--- Aim ---
Exactly and only the lines from the one containing "Reconstruct this image" through the one containing "UsdGeom.Scope.Define(stage, '/World/Looks')" are to be repeated, both ends included.

(Scenes as source code)

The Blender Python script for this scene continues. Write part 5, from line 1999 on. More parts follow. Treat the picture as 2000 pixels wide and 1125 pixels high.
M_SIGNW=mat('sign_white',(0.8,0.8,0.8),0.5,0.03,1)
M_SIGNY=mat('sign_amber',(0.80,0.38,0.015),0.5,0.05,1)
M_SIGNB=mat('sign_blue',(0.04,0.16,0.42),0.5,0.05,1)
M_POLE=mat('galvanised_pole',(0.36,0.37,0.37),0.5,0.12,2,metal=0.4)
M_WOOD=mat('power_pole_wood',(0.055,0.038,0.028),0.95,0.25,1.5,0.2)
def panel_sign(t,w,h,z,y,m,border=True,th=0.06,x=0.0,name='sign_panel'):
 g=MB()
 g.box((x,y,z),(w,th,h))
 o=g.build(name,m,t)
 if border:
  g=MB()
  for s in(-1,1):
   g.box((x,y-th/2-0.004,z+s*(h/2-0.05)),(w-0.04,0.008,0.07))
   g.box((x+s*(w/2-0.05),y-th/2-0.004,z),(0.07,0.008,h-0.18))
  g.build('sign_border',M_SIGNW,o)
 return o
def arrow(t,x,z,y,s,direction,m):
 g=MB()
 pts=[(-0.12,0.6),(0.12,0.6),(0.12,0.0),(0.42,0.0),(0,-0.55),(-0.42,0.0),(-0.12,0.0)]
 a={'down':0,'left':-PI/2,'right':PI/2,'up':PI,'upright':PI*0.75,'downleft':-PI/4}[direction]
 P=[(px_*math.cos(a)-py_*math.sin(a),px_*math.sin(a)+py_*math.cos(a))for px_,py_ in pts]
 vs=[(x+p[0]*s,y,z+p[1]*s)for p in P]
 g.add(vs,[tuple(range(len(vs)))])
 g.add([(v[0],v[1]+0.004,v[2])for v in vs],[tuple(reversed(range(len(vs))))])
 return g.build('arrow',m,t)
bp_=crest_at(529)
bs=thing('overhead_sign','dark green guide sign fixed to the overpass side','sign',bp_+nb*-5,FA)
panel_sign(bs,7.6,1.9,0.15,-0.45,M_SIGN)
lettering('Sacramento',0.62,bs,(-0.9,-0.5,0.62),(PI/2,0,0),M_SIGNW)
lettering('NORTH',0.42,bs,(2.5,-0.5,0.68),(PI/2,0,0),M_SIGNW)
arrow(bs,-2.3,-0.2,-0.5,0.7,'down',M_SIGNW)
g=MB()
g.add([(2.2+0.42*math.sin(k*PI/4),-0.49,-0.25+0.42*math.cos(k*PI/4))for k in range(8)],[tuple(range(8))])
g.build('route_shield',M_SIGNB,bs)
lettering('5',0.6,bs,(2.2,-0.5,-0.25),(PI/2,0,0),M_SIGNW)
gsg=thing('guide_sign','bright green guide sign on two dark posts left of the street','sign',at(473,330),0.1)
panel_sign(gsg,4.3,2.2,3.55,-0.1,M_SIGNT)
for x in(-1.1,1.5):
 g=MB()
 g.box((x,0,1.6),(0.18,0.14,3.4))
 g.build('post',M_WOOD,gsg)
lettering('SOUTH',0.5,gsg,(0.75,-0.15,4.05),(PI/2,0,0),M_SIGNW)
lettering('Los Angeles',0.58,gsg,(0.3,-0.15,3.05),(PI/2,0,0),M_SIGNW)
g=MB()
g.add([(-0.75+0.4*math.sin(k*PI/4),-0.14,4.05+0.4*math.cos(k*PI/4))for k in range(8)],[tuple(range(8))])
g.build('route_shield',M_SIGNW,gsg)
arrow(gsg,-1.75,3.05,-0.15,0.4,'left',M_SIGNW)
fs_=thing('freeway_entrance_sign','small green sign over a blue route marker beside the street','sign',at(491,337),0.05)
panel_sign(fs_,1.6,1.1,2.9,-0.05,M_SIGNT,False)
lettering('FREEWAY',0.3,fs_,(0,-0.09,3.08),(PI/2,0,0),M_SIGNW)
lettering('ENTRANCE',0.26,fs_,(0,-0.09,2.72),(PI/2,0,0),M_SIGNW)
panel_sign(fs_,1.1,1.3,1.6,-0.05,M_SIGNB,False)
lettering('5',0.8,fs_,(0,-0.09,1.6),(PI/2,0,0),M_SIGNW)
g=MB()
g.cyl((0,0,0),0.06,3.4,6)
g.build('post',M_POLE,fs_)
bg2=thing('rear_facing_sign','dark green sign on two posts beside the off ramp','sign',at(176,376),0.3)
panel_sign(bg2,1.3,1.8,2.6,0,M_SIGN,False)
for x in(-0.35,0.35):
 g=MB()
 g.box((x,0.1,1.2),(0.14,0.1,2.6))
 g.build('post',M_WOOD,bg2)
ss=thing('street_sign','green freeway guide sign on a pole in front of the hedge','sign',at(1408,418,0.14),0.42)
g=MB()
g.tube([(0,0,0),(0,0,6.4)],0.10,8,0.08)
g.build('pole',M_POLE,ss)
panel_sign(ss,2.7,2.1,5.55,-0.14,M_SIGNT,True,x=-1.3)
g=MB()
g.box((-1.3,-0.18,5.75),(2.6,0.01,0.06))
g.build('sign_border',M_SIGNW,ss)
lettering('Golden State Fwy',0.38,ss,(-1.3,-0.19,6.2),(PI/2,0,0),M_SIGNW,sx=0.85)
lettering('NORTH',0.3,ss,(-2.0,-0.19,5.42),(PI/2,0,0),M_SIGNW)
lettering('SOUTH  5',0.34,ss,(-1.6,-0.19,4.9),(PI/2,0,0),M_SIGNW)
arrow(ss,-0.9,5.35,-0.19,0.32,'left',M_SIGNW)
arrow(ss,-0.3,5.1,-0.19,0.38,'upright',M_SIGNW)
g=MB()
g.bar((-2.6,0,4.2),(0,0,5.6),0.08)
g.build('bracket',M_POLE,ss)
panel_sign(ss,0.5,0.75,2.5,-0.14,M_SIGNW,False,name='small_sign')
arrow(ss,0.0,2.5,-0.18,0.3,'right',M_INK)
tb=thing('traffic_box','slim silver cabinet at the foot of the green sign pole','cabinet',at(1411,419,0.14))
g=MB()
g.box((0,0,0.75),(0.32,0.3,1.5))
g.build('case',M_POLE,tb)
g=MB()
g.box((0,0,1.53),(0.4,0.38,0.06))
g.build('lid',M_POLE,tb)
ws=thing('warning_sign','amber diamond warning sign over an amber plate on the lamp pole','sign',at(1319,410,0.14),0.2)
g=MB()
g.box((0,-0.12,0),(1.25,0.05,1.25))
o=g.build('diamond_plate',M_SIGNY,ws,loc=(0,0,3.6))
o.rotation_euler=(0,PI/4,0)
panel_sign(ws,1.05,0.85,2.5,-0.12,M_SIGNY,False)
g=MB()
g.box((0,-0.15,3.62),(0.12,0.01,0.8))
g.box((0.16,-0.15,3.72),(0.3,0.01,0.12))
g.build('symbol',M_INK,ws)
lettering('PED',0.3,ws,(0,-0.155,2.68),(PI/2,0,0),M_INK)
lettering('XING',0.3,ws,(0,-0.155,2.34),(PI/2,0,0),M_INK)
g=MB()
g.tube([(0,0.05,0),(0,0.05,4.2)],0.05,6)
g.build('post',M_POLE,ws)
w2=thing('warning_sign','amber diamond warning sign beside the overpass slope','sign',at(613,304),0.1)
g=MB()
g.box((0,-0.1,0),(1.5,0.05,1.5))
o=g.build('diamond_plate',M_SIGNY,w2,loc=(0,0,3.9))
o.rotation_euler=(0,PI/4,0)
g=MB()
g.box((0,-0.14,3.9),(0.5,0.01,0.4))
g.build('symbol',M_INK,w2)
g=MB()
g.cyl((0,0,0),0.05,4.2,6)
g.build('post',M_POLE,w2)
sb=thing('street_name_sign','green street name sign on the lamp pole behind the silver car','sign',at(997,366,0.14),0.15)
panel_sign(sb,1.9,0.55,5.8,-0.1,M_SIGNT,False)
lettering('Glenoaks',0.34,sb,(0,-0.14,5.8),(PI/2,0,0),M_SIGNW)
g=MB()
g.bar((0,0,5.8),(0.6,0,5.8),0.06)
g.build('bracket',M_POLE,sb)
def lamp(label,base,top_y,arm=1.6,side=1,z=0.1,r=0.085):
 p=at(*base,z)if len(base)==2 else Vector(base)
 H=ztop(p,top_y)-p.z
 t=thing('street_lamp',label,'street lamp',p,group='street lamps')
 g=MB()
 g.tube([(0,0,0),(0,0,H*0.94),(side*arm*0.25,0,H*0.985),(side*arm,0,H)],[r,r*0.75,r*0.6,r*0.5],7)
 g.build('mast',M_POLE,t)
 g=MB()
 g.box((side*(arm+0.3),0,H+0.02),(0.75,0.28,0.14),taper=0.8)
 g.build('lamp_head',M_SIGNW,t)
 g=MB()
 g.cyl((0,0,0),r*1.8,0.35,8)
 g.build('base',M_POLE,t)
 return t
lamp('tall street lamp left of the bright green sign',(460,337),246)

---

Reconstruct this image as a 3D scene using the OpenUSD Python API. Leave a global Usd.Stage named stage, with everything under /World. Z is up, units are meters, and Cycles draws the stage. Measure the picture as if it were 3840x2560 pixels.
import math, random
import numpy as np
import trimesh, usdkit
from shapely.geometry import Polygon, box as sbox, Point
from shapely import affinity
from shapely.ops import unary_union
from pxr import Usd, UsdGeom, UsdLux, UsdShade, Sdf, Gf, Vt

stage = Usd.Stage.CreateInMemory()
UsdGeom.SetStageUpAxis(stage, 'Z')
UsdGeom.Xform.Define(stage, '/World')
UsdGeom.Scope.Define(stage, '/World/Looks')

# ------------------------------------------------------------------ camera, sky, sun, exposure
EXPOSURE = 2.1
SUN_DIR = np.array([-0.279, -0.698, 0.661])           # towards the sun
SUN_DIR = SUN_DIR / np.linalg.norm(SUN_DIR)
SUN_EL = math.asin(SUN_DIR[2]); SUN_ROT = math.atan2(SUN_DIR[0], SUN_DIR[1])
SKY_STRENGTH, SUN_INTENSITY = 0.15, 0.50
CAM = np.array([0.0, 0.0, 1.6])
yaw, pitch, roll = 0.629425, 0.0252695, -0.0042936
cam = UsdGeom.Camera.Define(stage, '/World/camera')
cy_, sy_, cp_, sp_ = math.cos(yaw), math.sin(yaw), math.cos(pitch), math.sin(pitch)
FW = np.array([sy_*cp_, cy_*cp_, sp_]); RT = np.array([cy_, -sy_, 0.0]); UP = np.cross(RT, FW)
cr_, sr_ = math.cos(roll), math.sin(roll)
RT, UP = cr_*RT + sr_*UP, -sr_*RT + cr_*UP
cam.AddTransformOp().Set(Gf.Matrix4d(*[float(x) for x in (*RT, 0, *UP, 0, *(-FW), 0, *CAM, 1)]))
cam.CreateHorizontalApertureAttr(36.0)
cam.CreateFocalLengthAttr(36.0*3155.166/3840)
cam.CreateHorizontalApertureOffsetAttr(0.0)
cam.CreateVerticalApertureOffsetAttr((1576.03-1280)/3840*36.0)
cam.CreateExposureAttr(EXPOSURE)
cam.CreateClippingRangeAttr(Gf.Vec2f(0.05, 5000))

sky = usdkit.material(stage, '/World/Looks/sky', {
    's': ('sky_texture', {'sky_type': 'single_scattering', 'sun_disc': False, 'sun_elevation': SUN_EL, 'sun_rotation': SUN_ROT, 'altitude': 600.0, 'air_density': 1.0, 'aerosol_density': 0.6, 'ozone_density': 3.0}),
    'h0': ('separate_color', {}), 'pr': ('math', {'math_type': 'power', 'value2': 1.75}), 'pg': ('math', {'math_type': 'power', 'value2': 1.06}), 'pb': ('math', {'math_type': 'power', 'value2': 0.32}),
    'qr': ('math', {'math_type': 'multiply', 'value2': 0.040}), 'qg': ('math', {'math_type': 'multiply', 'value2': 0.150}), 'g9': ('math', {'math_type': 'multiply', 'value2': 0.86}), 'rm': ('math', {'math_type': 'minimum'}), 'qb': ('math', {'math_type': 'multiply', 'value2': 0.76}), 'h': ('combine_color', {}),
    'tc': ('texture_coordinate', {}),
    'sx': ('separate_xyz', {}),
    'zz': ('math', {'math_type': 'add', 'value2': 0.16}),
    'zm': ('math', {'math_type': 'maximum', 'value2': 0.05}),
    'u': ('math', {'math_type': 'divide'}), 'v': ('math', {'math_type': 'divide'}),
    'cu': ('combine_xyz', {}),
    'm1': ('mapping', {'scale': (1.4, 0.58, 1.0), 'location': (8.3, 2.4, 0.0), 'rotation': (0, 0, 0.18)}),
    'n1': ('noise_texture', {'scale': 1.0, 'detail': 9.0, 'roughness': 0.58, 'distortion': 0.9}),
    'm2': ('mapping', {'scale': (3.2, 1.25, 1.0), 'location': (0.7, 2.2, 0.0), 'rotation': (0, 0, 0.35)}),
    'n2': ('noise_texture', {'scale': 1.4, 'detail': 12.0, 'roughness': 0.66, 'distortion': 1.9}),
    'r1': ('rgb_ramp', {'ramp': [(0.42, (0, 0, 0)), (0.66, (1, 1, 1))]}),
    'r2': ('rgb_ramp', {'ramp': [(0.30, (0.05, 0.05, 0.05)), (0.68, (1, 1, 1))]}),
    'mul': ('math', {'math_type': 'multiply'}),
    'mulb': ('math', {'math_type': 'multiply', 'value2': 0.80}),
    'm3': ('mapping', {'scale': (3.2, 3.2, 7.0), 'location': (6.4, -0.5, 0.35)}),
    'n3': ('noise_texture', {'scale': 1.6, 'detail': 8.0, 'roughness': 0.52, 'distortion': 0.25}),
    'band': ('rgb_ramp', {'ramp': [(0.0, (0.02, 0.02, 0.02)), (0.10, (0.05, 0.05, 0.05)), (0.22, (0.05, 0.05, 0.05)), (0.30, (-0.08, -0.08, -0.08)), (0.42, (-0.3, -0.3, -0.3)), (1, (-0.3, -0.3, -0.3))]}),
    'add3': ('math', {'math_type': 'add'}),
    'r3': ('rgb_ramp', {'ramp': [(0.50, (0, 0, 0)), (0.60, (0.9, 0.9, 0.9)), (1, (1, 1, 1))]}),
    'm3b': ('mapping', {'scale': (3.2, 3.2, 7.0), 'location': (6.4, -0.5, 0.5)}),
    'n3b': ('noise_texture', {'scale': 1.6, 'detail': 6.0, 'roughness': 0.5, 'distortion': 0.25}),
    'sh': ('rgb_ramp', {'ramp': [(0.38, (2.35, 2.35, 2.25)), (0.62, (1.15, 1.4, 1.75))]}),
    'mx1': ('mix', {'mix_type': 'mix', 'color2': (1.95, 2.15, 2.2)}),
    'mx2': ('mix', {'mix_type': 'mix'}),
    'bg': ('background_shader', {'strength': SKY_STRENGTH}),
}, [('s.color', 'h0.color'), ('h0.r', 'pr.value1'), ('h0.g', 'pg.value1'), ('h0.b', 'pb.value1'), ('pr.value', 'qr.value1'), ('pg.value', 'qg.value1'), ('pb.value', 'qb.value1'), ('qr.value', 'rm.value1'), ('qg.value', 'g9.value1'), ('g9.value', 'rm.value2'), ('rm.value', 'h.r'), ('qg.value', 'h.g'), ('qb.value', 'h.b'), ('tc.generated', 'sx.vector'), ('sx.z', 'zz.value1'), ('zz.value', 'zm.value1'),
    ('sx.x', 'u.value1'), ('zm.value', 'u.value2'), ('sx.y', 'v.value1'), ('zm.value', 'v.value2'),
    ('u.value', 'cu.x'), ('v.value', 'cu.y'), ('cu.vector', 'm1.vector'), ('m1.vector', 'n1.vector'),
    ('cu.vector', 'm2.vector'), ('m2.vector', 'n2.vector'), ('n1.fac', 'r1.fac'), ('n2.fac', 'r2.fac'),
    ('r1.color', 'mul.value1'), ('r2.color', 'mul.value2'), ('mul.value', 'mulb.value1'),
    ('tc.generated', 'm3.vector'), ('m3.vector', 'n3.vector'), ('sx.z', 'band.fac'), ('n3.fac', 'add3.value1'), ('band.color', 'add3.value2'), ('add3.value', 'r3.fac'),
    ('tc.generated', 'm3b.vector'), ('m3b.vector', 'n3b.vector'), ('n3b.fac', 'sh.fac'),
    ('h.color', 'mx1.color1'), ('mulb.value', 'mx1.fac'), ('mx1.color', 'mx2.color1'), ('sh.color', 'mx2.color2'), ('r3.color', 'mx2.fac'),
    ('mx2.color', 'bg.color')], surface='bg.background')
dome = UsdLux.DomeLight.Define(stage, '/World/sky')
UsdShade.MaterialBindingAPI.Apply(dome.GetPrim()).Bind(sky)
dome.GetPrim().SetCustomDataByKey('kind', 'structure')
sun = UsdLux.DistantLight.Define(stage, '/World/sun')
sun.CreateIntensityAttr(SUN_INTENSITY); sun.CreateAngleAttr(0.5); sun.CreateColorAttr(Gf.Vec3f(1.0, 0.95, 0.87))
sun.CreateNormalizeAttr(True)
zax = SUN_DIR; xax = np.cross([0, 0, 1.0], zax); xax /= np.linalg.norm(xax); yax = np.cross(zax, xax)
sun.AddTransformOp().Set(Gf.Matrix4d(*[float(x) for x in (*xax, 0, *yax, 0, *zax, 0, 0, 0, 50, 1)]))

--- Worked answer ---
Reconstruct this image as a 3D scene using the OpenUSD Python API. Leave a global Usd.Stage named stage, with everything under /World. Z is up, units are meters, and Cycles draws the stage. Measure the picture as if it were 3840x2560 pixels.
import math, random
import numpy as np
import trimesh, usdkit
from shapely.geometry import Polygon, box as sbox, Point
from shapely import affinity
from shapely.ops import unary_union
from pxr import Usd, UsdGeom, UsdLux, UsdShade, Sdf, Gf, Vt

stage = Usd.Stage.CreateInMemory()
UsdGeom.SetStageUpAxis(stage, 'Z')
UsdGeom.Xform.Define(stage, '/World')
UsdGeom.Scope.Define(stage, '/World/Looks')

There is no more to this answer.